Their anger suggests the disappointment of high ideals. These ex-Catholic writers have not, to my knowledge, pulled their children out of primary schools, which according to some studies have higher rates of abuse than the Catholic Church. Nor have they announced that they no longer watch NBC since the Matt Lauer scandal. Dreher has acknowledged that the Orthodox Church, where he currently worships, is far from immune to financial and sexual corruption – but he can tolerate in the one Church what he could not in the other.
This reflects a truth acknowledged by both Catholic and ex-Catholic alike. The Church proclaims a higher, more demanding teaching than any other religious assembly. Because Catholic aspirations are higher, Catholic sins are always more shocking. Corruptio optimi pessima – or as DH Lawrence put it, “The greater the love, the greater the trust, and the greater the peril, the greater the disaster.”
No other religion could produce villains on the scale of Marcial Maciel or Archbishop McCarrick, because their crimes mock the most beautiful creed. Linker is eloquent on this point: “When I converted to the Catholic Church 18 years ago, I did so in large part because I was deeply moved by the act of self-sacrifice that the church places at its heart.” Because he sees the beauty of Catholic claims, he is repulsed by the brazenness of Catholic sin.
Reading Linker’s column, I thought of Heinrich von Kleist’s story The Marquise of O, about a noblewoman who has been raped while unconscious. She resolves to learn the identity of her rapist and marry him, so that her child will not be a bastard. When the offender turns out to be the same count who once saved her from assault and whom she has regarded as a hero, she is devastated. The count asks why she flees from him “as if from a devil”, given that she has “seemed willing to receive the most vicious of debauchees”. She answers that she sees a devil in him now because she had “seen an angel in him” before.
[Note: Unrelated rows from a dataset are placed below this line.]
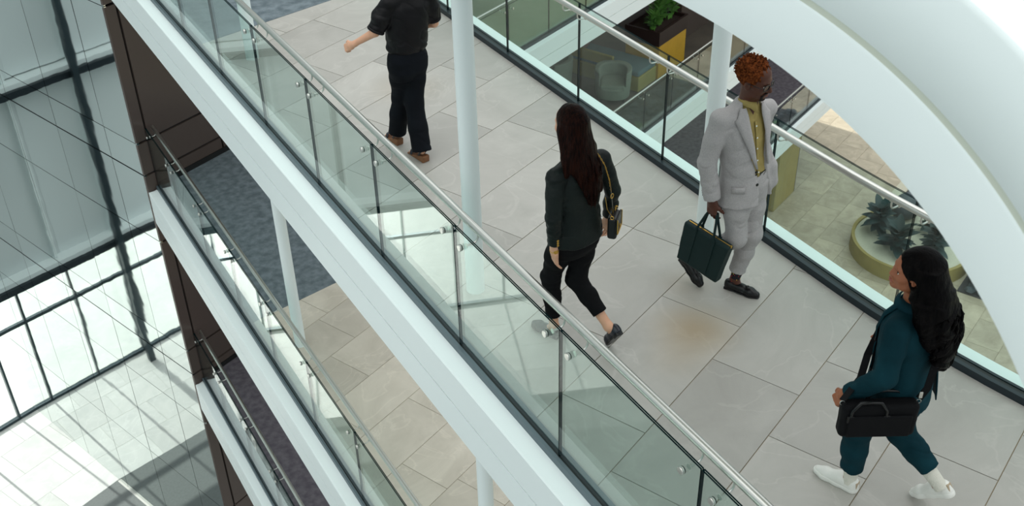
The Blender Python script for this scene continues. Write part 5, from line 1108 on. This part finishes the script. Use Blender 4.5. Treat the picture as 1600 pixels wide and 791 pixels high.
bed = MB().prism([an(28.5, 1.5), an(36.0, 1.5), an(36.0, 8.6), an(31.5, 8.6), an(31.5, 5.45), an(28.5, 5.45)], ZC, ZC + .04).build('planting_bed', M['gravel']); tag(bed, 'dark gravel planting bed behind the boulders', None, None, 'structure')
mb = MB(); rg = random.Random(21)
for k in range(900):
    a, n, r_ = rg.uniform(28.6, 35.9), rg.uniform(2.2, 8.5), rg.uniform(.06, .17)
    if a < 31.7 and n > 5.25: continue
    c = anz(a, n, ZC + .05 + r_ * .3); q = [Vector((rg.uniform(-1, 1), rg.uniform(-1, 1), rg.uniform(-.2, 1))).normalized() * r_ for _ in range(4)]
    mb.lathe([(r_ * .5, -r_ * .4), (r_, 0), (r_ * .7, r_ * .5), (r_ * .1, r_ * .62)], c, 6, (Vector((math.cos(k), math.sin(k), 0)), Vector((-math.sin(k), math.cos(k), 0)), Vector((0, 0, 1))))
o = mb.build('stones', M['boulder']); tag(o, 'loose dark stones covering the planting bed', 'stones', None, 'stuff')
for i, (a, n) in enumerate(((31.9, 6.6), (30.6, 4.9), (33.6, 7.9))):
    plant(['green shrub in the dark stone bed, the nearest one', 'green shrub in the dark stone bed, the farthest right one', 'green shrub in the dark stone bed by the pale kerb'][i], anz(a, n, ZC + .06), LS, 70, .6, -.1, 1.0, 1.5, 70 + i, M['leaf_green'], 5, None, .28)
pr = empty('partition', 'olive partition block standing on the court floor behind the man', 'partition', anz(30.1, 12.1, ZC), TA)
bevel(MB().box((0, 0, 1.15), (.78, .40, 1.15)).build('block', M['olive_wall'], pr), .02); MB().box((.79, 0, 1.15), (.012, .40, 1.14)).build('side_board', M['carpet2'], pr)
for o in list(C.objects):               # repeats of one kind share a group
    if o.parent is None and o.get('category'):
        n = o.name.split('.')[0]; g = None
        if n == 'column' and 'white' in o['label']: g = 'white round columns on the bridges'
        elif n == 'glass_balustrade': g = 'glass balustrades'
        elif n == 'armchair': g = 'tub armchairs in the lounge'
        elif n == 'boulder': g = 'dark boulders in the court'
        elif n == 'potted_plant': g = 'plants in the yellow planter' if 'yellow' in o['label'] else 'shrubs in the stone bed' if 'shrub' in o['label'] else 'plants in the curved planter'
        elif n == 'person': g = 'people on the uppermost bridge'
        if g: o['group'] = g
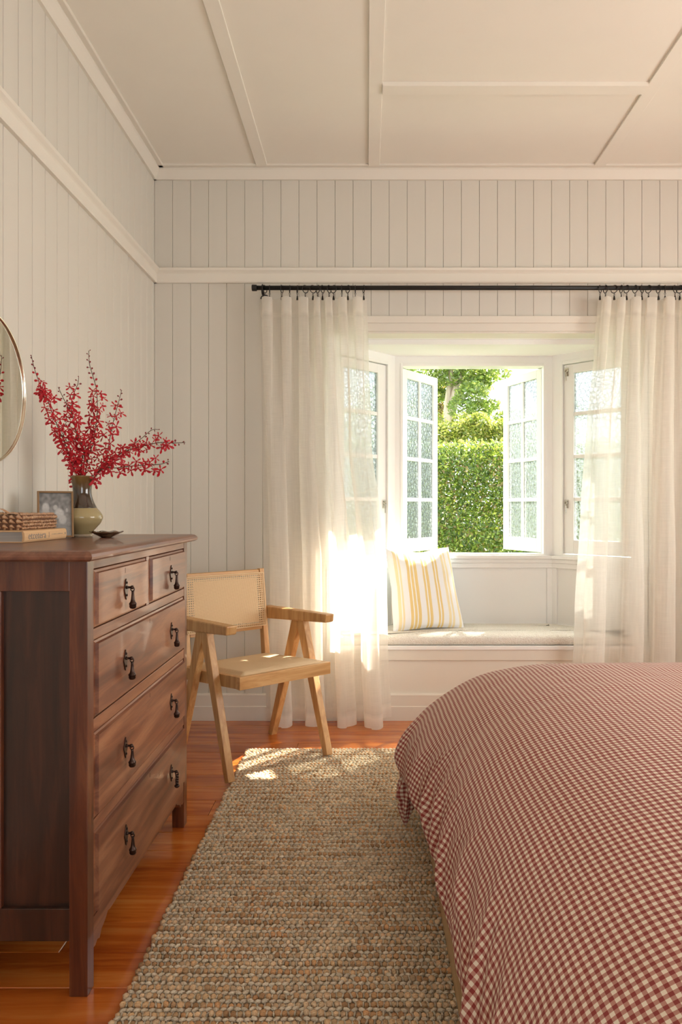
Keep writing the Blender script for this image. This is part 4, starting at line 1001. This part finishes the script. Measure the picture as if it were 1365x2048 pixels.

This horror at the corruption of the best is the stance of the ex-Catholic. Despite the infamies that rightly enrage them, these ex-Catholics have not been able to shake a residual belief in the Catholic faith, a recognition of the nobility of the Catholic creed. If only because they retain this belief, I hope they will come back. After all, if Catholicism seems to produce the worst sinners, it also produces the greatest saints. McCarrick hosted Mother Teresa in Newark, just as Gilles de Rais served alongside Joan of Arc, and Judas supped with Christ. In no case did the weeds choke out the wheat.
When a woman he loved decided to leave the Catholic Church, Evelyn Waugh inquired: “Did you never think how you were contributing to the loneliness of Calvary by your desertion?” Like so much of Waugh’s writing, this was unkind – and absolutely correct. Christ is the victim who suffered with and for all the world’s victims. His body, the Church, has been lashed and pierced by evil men. Whoever would accompany the suffering must cling to him. Tending to its wounds – to His – and to those of the victims is a single task.